Serious Fraud Office releases guidelines to encourage companies working abroad to report bribery within their organisation in exchange for civil settlement

Companies that report suspected bribery offences within their own organisations may avoid criminal prosecution, under guidelines released yesterday by the Serious Fraud Office.

The move comes shortly after Reading-based engineer Mabey & Johnson became the first British company operating overseas to be prosecuted for corruption by the SFO, for trying to influence officials in Ghana and Jamaica when bidding for public contracts.

Critics of the old system suggested that to encourage more companies working abroad to come forward with suspicions of corruption, the UK should offer an alternative to criminal prosecution for corruption, much like the USA. The SFO has released these guidelines in response, claiming that for those who self-report it is offering “the prospect (in appropriate cases) of a civil rather than a criminal outcome”.

However, it stressed that it could not give an “unconditional guarantee” that all cases would be appropriate for a civil settlement. Among other factors, it would take into account the extent to which members of the board have been personally engaged in wrongdoing.

Jeremy Cole, a partner and regional coordinator of the bribery and corruption task force at law firm Lovells, said: "When suspicions of corruption arise, the board needs to take an informed decision in relation to the company's next steps. The provision of guidance makes this less of a gamble and therefore must be welcomed as a step in the right direction.
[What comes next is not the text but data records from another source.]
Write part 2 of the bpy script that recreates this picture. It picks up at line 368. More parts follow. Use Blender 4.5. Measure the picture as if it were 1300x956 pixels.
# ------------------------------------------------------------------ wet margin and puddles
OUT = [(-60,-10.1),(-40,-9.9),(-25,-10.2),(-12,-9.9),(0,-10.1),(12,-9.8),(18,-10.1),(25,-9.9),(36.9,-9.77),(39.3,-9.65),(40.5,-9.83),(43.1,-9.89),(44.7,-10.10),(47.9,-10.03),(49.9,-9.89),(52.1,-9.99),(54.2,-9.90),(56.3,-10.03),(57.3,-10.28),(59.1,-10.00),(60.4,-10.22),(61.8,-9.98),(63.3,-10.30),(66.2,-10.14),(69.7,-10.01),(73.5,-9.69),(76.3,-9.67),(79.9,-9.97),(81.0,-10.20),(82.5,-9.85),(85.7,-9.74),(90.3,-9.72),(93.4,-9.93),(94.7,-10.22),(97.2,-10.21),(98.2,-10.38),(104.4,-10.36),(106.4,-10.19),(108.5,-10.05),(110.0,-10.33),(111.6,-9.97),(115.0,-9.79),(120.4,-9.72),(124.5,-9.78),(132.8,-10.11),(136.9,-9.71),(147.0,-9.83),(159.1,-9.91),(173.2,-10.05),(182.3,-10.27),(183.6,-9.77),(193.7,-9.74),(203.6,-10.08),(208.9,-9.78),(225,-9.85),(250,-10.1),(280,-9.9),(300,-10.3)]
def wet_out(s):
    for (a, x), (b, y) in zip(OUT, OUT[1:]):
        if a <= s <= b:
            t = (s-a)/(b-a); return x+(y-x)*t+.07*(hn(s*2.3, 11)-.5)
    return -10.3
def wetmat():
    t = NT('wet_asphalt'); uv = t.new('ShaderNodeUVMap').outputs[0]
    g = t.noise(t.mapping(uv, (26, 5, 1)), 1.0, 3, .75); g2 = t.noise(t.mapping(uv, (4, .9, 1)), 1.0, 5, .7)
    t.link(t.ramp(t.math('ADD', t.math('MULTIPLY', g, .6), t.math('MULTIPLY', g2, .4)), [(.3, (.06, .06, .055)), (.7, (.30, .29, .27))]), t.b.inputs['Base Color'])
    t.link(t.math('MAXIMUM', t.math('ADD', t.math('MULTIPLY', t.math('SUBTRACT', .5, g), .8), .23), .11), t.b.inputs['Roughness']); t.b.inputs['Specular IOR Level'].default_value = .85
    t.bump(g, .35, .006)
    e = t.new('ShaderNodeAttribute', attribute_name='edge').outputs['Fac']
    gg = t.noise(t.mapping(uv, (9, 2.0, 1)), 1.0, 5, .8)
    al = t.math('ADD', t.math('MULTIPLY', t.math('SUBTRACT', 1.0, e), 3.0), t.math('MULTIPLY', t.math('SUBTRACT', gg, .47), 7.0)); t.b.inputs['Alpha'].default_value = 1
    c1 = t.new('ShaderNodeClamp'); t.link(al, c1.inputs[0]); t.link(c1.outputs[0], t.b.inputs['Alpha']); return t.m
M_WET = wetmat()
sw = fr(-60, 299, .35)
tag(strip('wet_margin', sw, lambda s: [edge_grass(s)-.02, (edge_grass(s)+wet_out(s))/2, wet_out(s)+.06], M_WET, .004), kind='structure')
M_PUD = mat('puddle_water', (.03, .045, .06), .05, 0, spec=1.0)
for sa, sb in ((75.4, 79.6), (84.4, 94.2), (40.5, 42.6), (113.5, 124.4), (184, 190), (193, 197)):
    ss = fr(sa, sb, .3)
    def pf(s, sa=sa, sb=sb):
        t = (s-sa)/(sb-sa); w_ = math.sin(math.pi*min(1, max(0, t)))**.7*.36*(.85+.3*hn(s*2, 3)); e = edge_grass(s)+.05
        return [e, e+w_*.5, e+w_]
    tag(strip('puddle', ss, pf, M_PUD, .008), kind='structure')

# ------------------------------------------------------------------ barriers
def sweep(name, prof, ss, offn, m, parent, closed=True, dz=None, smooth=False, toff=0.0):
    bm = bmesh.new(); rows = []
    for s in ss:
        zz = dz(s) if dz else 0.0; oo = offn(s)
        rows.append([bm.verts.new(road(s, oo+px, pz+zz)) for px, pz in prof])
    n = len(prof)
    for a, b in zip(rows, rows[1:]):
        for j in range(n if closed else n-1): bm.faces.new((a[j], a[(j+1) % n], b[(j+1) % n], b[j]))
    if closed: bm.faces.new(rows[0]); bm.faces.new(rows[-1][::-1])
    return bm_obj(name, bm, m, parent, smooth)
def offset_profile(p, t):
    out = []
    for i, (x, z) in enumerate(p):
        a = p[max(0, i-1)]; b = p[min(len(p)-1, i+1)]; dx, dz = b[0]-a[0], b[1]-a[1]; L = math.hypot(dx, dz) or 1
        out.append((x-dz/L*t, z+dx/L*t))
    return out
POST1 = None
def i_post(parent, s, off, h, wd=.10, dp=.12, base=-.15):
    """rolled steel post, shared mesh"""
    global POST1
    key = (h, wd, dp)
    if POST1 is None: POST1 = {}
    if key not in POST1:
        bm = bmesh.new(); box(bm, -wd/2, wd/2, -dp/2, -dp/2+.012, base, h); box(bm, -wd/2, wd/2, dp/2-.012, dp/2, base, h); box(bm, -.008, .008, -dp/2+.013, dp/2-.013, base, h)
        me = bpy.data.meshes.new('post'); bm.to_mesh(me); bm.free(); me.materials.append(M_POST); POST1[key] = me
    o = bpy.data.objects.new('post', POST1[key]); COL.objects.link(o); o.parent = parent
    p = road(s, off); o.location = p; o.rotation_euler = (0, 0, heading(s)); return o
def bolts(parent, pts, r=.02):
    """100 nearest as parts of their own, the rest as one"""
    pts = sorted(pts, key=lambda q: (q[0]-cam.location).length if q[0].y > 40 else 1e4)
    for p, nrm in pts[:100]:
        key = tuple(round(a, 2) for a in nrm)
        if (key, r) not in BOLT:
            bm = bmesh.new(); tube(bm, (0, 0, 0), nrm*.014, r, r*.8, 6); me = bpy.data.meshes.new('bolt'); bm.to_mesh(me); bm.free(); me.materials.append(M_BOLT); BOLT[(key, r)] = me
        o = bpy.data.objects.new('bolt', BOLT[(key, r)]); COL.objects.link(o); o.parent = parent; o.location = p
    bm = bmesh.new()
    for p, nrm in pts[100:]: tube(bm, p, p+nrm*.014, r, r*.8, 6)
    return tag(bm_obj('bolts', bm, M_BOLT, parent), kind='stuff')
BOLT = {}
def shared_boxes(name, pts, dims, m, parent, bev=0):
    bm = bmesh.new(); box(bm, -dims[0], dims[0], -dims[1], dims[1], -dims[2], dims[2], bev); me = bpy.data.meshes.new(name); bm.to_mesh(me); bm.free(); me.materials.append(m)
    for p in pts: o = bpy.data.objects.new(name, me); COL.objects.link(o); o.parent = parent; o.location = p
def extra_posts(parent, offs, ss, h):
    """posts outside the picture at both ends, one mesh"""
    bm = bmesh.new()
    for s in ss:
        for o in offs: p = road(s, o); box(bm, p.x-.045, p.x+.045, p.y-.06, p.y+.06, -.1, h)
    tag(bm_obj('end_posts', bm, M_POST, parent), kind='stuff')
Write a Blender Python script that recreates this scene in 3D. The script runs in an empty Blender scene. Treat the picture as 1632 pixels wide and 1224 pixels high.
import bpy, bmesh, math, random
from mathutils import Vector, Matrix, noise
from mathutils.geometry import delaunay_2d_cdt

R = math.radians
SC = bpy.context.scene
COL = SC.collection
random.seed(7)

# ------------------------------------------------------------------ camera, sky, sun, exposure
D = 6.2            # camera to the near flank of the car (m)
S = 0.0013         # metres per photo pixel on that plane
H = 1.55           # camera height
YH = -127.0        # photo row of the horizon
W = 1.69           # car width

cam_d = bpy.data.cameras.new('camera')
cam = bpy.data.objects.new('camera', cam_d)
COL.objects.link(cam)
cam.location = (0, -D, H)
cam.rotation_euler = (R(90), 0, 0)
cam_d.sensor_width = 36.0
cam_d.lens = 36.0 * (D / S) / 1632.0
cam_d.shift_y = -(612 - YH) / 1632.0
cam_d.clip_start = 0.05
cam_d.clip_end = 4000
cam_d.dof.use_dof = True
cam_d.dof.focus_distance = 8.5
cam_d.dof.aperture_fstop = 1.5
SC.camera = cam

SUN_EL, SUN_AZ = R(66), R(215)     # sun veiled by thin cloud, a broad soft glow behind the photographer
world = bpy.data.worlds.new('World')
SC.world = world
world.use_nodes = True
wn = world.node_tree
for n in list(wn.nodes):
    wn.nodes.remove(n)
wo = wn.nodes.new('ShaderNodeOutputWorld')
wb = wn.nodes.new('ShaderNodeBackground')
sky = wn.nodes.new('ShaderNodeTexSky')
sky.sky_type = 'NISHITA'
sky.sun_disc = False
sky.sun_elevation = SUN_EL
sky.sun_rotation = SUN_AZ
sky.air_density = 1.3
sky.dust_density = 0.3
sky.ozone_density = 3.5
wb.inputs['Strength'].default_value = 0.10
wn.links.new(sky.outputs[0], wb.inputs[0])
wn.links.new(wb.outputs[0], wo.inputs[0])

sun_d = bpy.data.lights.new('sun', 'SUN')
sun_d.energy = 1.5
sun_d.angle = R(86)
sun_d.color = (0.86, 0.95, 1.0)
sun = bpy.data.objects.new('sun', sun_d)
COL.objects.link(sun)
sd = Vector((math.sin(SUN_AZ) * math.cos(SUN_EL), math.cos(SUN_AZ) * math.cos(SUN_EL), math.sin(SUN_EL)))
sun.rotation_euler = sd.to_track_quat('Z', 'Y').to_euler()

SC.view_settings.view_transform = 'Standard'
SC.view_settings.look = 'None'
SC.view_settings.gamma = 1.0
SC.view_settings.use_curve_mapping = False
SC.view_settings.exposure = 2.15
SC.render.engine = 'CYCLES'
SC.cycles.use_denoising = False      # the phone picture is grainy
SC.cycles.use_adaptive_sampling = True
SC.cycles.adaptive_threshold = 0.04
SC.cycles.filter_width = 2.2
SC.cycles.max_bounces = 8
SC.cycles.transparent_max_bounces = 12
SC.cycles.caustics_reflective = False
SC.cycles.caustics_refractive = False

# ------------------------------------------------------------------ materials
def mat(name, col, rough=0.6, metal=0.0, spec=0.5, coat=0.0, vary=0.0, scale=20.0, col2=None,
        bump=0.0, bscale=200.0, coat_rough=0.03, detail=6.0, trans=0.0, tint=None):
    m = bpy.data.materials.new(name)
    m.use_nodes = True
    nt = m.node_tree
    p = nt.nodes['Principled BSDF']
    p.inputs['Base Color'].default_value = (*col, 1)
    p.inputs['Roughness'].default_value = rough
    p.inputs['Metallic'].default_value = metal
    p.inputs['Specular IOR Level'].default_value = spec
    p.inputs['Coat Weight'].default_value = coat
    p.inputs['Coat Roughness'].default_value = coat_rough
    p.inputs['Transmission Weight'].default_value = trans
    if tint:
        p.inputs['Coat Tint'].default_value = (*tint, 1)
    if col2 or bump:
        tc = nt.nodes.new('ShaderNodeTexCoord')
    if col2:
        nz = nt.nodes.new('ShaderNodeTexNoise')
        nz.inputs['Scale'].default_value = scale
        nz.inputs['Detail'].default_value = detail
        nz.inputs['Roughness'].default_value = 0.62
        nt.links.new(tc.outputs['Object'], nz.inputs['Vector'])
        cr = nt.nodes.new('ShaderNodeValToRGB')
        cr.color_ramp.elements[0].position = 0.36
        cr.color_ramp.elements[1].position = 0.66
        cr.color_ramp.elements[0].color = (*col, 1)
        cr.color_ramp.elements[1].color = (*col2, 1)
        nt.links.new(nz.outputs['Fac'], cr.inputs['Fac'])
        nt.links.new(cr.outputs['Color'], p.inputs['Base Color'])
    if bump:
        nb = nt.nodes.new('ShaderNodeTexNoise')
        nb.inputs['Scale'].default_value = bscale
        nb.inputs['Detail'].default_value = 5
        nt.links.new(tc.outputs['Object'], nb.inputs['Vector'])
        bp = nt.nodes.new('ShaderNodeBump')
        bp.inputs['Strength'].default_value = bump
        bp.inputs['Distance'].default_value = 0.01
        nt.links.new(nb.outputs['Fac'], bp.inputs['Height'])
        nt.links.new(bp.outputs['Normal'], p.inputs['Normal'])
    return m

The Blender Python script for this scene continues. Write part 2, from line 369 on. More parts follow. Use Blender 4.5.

It is encouraging that the SFO does seem to be willing to take a reasonably constructive approach to tackling bribery offences.”

“But it's also quite clear that it will be nobody's fool if management does not report early enough and cannot demonstrate that adequate steps have been taken to limit the potential for these types of activities to take place within their organisations.

The SFO said it would offer parties the opportunity to “manage any publicity”.

It also said negotiated settlement would mean companies would avoid the provisions of article 45 of the 2004 EU Public

Sector Procurement Directive, which would bar them from tendering for public projects.

Cole said: “For some businesses this can be a matter of commercial life and death - losing public sector contracts could kill some businesses overnight.”